Every year when Children’s Day comes around, we automatically think it’s for the kids. Schools plan games, teachers get creative with balloons and goodie bags, and parents scramble to find small surprises. But what if I told you that Children’s Day isn’t really for the children? It’s for us — the so-called adults who have long forgotten what it feels like to be silly, curious, and utterly unproductive for the sheer joy of it.

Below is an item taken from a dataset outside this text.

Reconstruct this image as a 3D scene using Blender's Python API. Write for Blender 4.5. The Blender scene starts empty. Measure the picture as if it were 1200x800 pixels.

Because honestly, somewhere between learning to pay bills, managing work emails, and figuring out how to cook chicken that isn’t dry, we’ve lost something precious. We’ve become serious. Too serious. We live like we’re always trying to meet invisible deadlines, and somewhere along the way, we’ve all been slightly zombified — alive, but not truly living.
The Grown-Up Illusion
We wear our seriousness like a badge of honour. “I’m so busy,” we say, as though it’s a competition. We chase promotions, upgrades, and achievements, but the more we chase, the more sterile our minds become. We start to forget how to play — and that’s dangerous.
See, a child’s mind is messy. It’s full of absurd ideas, wild imaginations, and stories that make no logical sense. But it’s also where creativity lives. When you tell a child that a dragon can live in an HDB block or that clouds are actually sky marshmallows, they’ll nod and add, “And maybe the marshmallows taste different every day.” They don’t question the impossible — they build upon it.
Adults, though? We’d say, “That doesn’t make sense.”
Exactly. That’s the problem.
A Reminder from the Folktales
In a Southeast Asian folktale from the Philippines, there’s a story about a man named Juan Tamad — “Lazy Juan.” Juan was known for lying under the mango tree waiting for the mango to fall into his mouth instead of picking it himself. To many adults, Juan was foolish, even useless. But in some retellings, Juan wasn’t lazy — he was simply content. He didn’t rush through life; he enjoyed its small absurdities.
If we think about it, Juan Tamad wasn’t wrong. In our rush to “become someone,” we sometimes forget to just be. Maybe that’s what the folktale was trying to tell us — that when we take life too seriously, we shorten our experience of it. We cheat ourselves of laughter, of silliness, of the mango juice dripping down our chin because we wanted to look proper eating it.
Being Young Again (Without Looking Like We’re Trying Too Hard)
So maybe Children’s Day isn’t about giving children gifts — maybe it’s about giving ourselves permission.
Permission to play.
Permission to fail spectacularly.
Permission to laugh at our own mistakes without feeling embarrassed.
Staying in touch with your inner child doesn’t mean acting childish; it means remembering what it felt like before you were afraid of looking stupid. It means sketching a silly doodle on your meeting notes. It means dancing in your kitchen when your favourite song plays. It means seeing the world again as something strange and exciting, not as a list of errands.
Sure, adulthood has bills, commitments, and responsibilities. But why can’t it also have games, jokes, and imagination? Why can’t we bring a little play into our work, a little laughter into our chores? Maybe that’s the secret — not to run from adulthood, but to sprinkle it with the spirit of childhood so we never fully lose ourselves.
A Final Thought
Children’s Day, then, is a day of remembering — not just for the kids, but for the adults who once were. The ones who used to dream about being pirates, astronauts, or magical beings, before the alarm clocks and email reminders came along.
So here’s my little reminder to you (and to myself):
Play a little. Be silly. Draw outside the lines. Life is already serious enough — no need for us to make it dull too.
Because maybe, just maybe, the secret to staying young… is never forgetting that we were children once, and that the world is still just as magical as we imagined it to be.